Give back exactly the lines from the beginning of the listing below to the line holding "10), RUB, t)", both ends included; the pictures stay out.
## Start
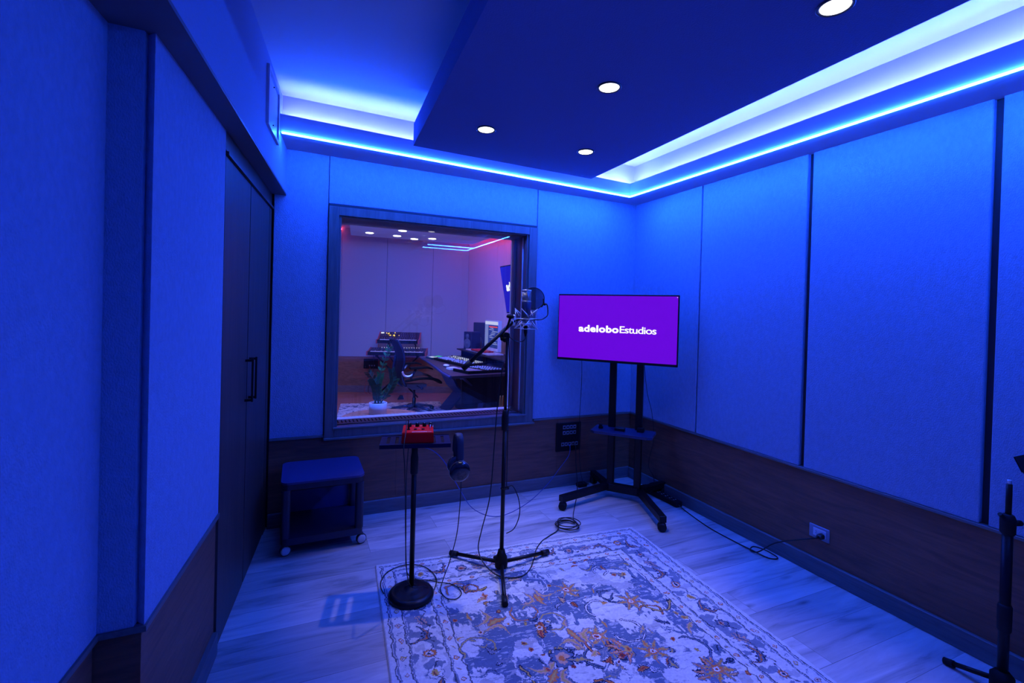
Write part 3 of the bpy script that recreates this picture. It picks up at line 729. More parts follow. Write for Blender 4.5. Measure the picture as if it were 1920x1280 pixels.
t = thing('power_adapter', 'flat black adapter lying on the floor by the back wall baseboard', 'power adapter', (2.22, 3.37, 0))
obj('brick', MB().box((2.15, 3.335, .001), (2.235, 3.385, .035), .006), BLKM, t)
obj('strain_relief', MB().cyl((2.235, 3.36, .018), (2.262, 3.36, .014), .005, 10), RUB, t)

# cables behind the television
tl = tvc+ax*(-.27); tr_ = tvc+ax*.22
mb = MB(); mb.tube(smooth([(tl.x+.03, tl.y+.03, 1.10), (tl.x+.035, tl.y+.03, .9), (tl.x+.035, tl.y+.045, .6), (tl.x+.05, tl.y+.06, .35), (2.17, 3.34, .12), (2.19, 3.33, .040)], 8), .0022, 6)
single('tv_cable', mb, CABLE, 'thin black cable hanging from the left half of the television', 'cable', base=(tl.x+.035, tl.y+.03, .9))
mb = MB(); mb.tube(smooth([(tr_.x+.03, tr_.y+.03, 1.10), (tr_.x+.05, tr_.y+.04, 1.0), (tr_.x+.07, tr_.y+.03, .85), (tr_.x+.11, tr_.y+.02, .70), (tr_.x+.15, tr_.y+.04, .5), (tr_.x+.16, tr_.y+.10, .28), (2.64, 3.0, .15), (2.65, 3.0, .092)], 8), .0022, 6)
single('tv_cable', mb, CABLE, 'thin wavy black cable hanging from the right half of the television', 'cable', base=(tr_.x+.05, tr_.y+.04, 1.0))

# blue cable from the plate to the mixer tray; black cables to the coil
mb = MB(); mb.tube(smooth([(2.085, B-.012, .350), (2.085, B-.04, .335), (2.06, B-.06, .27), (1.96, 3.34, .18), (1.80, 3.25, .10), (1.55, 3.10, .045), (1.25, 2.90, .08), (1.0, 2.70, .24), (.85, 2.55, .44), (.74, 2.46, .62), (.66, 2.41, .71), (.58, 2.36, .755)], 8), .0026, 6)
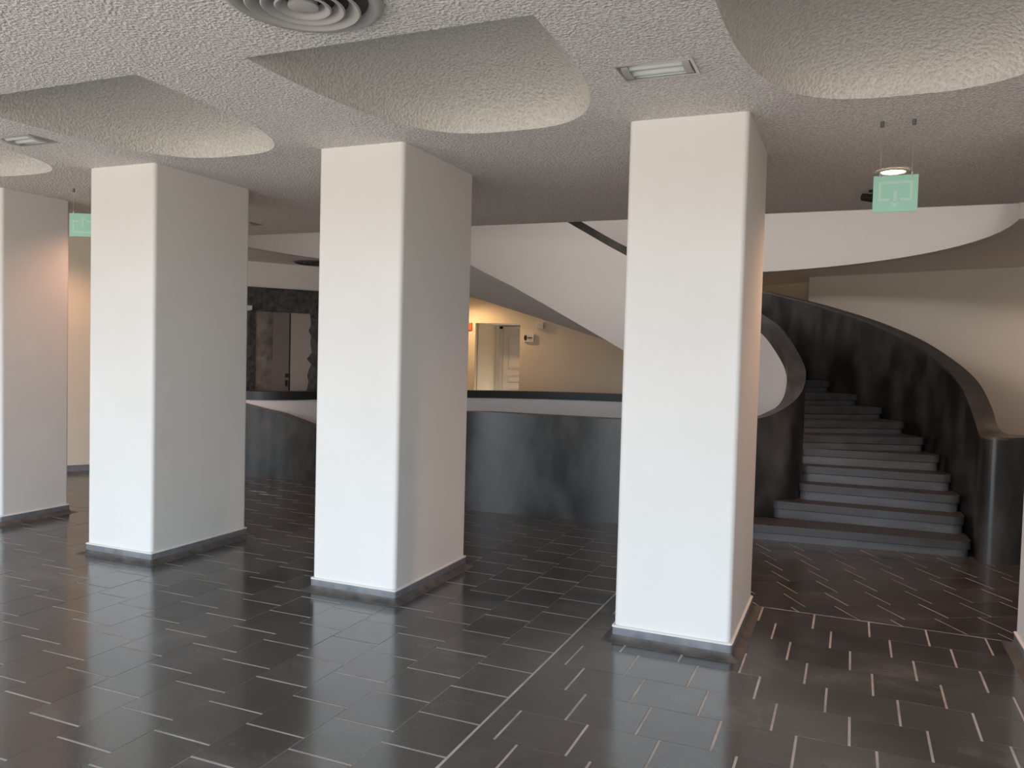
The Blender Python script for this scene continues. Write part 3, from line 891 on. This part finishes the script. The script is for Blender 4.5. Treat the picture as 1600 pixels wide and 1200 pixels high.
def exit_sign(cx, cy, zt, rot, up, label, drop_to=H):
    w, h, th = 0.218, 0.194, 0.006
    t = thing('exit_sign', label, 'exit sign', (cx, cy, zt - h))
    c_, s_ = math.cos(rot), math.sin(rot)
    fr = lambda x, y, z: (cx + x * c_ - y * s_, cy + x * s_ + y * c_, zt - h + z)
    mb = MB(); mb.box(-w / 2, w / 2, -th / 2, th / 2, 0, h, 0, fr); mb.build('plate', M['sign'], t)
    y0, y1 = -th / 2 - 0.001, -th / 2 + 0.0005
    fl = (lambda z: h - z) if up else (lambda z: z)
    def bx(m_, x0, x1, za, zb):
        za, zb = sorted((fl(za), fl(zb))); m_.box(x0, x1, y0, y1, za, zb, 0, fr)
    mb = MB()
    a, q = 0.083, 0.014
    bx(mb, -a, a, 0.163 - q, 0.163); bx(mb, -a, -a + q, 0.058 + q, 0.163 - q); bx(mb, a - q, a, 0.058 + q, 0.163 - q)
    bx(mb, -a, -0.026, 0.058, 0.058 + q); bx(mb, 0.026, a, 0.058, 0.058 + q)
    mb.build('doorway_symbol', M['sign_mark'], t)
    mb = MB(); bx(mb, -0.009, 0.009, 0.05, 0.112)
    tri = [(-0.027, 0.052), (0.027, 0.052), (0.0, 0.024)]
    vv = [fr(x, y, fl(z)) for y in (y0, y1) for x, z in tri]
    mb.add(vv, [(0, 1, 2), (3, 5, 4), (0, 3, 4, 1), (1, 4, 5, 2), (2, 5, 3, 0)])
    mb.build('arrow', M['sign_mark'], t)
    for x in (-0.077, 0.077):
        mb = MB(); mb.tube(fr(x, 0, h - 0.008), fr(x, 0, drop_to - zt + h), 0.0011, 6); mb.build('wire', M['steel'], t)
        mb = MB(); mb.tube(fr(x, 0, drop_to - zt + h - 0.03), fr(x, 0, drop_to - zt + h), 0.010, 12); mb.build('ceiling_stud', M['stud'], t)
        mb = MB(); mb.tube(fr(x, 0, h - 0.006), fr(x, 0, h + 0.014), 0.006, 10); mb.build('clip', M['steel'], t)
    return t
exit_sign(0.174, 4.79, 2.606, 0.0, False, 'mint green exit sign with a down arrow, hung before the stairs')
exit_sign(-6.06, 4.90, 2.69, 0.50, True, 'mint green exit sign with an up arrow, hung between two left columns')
## End
# FULL RESPONSE
Write part 3 of the bpy script that recreates this picture. It picks up at line 729. More parts follow. Write for Blender 4.5. Measure the picture as if it were 1920x1280 pixels.
t = thing('power_adapter', 'flat black adapter lying on the floor by the back wall baseboard', 'power adapter', (2.22, 3.37, 0))
obj('brick', MB().box((2.15, 3.335, .001), (2.235, 3.385, .035), .006), BLKM, t)
obj('strain_relief', MB().cyl((2.235, 3.36, .018), (2.262, 3.36, .014), .005, 10), RUB, t)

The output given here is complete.